WFTDA Announces Contracted Playoff Tournament Season for 2017

The flat track playoff season will look a lot more sparse in 2017, as the WFTDA has announced a new, trimmed-down format for its year-end tournaments.

The changes are significant: Three Division 1 playoff weekends instead of four. A single Division 2 combined playoff and championship weekend. Eight fewer teams will be playoff-bound, and several more will play fewer games. Some the most competitive bouts of the playoffs will not be live-streamed on video.

Why the contractions? Why else? Money.

“It was a difficult decision to restructure our International Playoffs and Championships system,” says Amy Spears, vice president of the WFTDA. “The reduction in staff and volunteer work hours and dollars spent on tournaments will allow us to invest in other areas of our sport in 2017 and ultimately to serve more of our membership in the future.”

The new format will see the top 36 teams in the WFTDA seeded into three Division 1 playoff tournaments of 12 teams each. A consequence of this format means that teams will only be guaranteed two games, down from the three they received under the previous 10-team divisional format. The top four teams from each of three three tournaments, 12 altogether, will advance to an expanded WFTDA Championships.

What the WFTDA Division 1 tournament brackets might look like under the new 12-team format.

The most significant changes are in Division 2. The next-highest 16 teams not making it into Division 1 will all come together August 18-20 in Pittsburgh, Penn. for a single mega-tournament to determine the Division 2 Champion right then and there. The D2 finalists will not get to play with the D1 finalists at WFTDA Championships as they have in previous years.

Not only that, the Division 2 playoff and championships weekend will not be streamed live. There will still be the traditional video broadcast of the Division 1 playoffs, but the D2 tournament will be restricted to an audio broadcast only. (The WFTDA has yet to confirm if games will be filmed and later uploaded for public viewing.)

In related news, the WFTDA has yet to announce if its streaming partnership with ESPN3 will continue on into 2017. The initial two-year agreement has expired, meaning a new deal would need to be structured if playoff roller derby is to continue being shown on the ESPN platform. The original deal was announced in August of 2015; if the arrangement is to continue, we would expect to hear about it in the summer or sooner.

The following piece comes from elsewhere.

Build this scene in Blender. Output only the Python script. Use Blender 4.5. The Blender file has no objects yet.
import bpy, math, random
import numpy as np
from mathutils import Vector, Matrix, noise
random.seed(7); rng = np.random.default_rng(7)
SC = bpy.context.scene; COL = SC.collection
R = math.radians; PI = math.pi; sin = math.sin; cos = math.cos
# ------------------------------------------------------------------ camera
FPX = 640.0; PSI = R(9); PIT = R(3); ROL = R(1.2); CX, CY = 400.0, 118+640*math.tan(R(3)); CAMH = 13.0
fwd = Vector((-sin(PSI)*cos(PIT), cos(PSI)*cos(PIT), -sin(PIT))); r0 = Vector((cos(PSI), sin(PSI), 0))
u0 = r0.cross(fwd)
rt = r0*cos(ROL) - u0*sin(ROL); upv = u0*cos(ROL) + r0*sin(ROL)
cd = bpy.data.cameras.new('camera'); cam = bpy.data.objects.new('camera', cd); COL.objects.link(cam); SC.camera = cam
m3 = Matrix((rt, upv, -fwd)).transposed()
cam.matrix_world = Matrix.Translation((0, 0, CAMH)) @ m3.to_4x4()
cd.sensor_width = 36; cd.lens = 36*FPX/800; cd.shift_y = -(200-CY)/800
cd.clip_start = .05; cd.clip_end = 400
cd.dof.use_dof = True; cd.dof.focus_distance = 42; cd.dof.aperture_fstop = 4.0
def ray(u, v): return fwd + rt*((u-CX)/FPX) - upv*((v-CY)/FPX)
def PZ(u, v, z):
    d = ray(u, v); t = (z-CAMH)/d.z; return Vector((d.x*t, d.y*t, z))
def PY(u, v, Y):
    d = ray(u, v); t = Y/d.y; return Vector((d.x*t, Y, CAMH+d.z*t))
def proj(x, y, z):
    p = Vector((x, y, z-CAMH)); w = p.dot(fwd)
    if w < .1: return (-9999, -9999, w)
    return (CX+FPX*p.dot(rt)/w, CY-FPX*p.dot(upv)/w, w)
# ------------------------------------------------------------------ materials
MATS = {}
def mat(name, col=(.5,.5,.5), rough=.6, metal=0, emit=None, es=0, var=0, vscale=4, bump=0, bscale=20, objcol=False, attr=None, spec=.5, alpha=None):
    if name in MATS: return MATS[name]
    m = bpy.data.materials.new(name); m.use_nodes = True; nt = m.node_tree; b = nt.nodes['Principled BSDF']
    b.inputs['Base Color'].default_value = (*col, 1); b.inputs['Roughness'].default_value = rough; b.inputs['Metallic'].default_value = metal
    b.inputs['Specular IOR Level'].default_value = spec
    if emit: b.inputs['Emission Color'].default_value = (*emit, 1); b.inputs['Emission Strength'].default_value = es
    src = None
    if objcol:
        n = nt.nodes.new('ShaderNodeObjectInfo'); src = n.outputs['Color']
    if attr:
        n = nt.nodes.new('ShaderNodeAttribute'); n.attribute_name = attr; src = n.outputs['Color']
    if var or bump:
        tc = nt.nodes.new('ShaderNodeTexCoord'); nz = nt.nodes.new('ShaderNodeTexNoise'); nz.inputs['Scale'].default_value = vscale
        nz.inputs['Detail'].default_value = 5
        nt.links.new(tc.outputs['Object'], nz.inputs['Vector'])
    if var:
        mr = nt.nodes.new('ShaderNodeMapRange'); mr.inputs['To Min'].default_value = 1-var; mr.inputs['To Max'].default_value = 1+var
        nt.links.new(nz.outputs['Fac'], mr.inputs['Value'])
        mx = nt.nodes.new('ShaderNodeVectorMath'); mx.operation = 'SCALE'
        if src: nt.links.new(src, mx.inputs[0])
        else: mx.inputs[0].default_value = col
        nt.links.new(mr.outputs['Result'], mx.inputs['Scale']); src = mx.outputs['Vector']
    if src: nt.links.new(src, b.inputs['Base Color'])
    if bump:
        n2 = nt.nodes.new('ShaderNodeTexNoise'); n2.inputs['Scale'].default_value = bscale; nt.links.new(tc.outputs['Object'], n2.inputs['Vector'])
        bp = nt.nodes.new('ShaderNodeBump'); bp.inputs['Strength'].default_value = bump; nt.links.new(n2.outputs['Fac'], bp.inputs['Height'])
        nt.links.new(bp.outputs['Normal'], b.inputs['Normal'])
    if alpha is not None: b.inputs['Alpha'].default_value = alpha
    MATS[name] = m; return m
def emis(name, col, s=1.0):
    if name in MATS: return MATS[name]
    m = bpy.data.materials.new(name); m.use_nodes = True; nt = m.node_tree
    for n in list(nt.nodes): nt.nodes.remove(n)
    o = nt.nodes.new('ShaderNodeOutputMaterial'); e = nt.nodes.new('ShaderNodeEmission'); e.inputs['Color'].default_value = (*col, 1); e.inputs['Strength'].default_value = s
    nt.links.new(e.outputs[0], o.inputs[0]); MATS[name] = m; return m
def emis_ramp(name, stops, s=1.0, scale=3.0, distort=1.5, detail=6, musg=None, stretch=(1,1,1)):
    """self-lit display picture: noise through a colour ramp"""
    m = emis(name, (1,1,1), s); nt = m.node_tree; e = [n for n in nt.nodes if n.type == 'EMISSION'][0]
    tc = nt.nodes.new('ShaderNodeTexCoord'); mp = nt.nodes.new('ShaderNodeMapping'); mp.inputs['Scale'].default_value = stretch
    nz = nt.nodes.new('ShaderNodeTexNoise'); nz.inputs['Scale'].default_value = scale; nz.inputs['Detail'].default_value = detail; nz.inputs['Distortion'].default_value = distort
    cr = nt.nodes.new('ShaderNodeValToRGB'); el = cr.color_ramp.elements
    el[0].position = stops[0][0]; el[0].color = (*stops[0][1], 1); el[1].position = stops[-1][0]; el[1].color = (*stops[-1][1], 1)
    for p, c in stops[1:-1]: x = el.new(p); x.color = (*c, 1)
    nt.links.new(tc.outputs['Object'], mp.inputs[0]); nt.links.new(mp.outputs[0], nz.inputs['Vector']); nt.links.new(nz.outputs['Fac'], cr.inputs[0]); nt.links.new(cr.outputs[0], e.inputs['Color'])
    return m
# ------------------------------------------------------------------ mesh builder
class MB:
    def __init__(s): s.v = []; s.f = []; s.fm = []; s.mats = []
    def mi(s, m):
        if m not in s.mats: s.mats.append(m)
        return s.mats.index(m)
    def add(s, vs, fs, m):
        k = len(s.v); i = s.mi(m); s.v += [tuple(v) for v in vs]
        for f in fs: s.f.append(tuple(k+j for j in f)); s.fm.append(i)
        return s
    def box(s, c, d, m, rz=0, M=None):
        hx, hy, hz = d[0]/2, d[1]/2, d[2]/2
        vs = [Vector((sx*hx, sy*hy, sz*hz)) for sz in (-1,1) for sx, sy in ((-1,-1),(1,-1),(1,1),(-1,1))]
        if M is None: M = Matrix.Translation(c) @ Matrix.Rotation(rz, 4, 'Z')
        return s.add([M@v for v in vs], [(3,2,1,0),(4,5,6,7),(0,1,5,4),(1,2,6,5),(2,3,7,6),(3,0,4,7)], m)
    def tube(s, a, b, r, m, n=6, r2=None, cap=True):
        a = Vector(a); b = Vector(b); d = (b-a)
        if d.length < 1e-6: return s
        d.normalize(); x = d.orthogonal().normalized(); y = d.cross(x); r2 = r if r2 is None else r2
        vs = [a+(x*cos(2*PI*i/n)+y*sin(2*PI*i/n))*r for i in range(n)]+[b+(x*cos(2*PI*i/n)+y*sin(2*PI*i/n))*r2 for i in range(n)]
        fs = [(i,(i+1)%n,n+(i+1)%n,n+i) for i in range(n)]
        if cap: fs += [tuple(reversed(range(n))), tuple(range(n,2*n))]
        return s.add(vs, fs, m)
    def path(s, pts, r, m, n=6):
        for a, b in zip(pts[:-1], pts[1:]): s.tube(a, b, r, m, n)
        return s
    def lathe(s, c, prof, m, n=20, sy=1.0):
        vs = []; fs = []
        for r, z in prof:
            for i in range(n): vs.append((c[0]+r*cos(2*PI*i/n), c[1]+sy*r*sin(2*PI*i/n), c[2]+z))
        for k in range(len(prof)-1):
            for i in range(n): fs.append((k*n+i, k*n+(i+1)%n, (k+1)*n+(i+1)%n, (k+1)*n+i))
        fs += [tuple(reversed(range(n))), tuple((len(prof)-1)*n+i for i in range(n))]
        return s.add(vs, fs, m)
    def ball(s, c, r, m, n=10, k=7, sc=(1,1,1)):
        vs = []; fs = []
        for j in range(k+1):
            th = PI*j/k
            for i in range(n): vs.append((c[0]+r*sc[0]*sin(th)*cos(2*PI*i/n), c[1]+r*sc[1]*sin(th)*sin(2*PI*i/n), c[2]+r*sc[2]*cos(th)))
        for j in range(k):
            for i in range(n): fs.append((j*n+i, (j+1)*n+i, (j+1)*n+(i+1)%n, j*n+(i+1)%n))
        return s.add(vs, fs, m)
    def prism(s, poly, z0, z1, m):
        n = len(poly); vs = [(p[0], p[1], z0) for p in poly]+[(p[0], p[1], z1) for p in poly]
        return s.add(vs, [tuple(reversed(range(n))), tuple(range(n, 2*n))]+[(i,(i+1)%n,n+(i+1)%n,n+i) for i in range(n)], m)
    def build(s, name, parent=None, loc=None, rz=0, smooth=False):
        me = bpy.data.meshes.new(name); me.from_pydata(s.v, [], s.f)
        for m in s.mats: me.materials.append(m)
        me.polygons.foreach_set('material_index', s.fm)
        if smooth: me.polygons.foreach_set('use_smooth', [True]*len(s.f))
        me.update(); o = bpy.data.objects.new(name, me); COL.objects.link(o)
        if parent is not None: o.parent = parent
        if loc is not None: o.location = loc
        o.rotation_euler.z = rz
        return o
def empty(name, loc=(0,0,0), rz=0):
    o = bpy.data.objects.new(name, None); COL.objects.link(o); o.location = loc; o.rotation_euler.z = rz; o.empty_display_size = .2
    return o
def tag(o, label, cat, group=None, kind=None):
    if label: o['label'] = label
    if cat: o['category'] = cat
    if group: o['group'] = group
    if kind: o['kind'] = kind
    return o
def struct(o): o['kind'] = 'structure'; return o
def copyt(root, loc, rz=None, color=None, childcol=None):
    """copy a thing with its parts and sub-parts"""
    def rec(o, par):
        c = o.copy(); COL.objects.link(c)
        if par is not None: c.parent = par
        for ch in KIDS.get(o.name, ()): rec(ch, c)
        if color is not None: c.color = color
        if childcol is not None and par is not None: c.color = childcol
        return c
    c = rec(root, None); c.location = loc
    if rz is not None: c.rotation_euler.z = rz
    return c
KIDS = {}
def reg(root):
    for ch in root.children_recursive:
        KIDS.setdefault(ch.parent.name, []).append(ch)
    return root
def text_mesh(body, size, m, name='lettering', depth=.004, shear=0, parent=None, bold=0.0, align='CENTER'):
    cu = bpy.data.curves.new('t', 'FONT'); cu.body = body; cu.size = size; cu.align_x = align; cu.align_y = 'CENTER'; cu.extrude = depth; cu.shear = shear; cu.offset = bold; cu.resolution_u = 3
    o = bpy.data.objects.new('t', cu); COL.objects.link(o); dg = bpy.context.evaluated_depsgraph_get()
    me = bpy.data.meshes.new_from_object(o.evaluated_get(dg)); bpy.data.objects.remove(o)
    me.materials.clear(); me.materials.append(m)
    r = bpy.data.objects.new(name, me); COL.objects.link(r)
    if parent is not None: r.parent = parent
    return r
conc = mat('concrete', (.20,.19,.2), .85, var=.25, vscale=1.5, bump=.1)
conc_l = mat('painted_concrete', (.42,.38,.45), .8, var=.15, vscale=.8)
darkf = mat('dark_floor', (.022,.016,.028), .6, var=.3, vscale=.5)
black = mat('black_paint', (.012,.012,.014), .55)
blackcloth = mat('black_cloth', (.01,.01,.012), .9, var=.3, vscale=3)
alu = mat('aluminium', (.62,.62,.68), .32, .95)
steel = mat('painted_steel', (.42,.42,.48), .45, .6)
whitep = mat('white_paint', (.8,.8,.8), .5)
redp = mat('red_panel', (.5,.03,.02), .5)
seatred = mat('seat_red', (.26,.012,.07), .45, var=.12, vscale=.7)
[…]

All told, the changes to the playoffs means that eight fewer WFTDA member leagues will be able to go to the playoffs and at least six more leagues will play one less postseason game than before. As well, the reduction in broadcast coverage means the Division 2 games, which have proven to reliably produce the closest and most exciting finishes, will not be seen by derby fans outside of Pittsburgh.

With these changes, the WFTDA is hoping to focus its resources to other areas it deems more important to grow the game out. For example, the association cites the upcoming Roller Derby World Summit in Manchester, England as part of its “plan to build more education resources” in the places that might need it more than the community needs to see playoff roller derby games over the internet.

Still, this news will come as a disappointment to many fans. The WFTDA had been building up and expanding its broadcast coverage through its WFTDA.tv platform, including having the championships final on ESPN3. Derbyfolk have had to put up with increasing costs every year of the outgoing seven-tournament format. It seems that wasn’t enough to continue broadcasting from that many locations while simultaneously ensuring at the bigger picture of developing the sport worldwide was properly backstopped.

The WFTDA is taking this week to slowly roll out announcements of the dates and locations of its five playoff tournaments, including the site of the 2017 WFTDA Championships. This story will be updated with that information once it becomes fully available.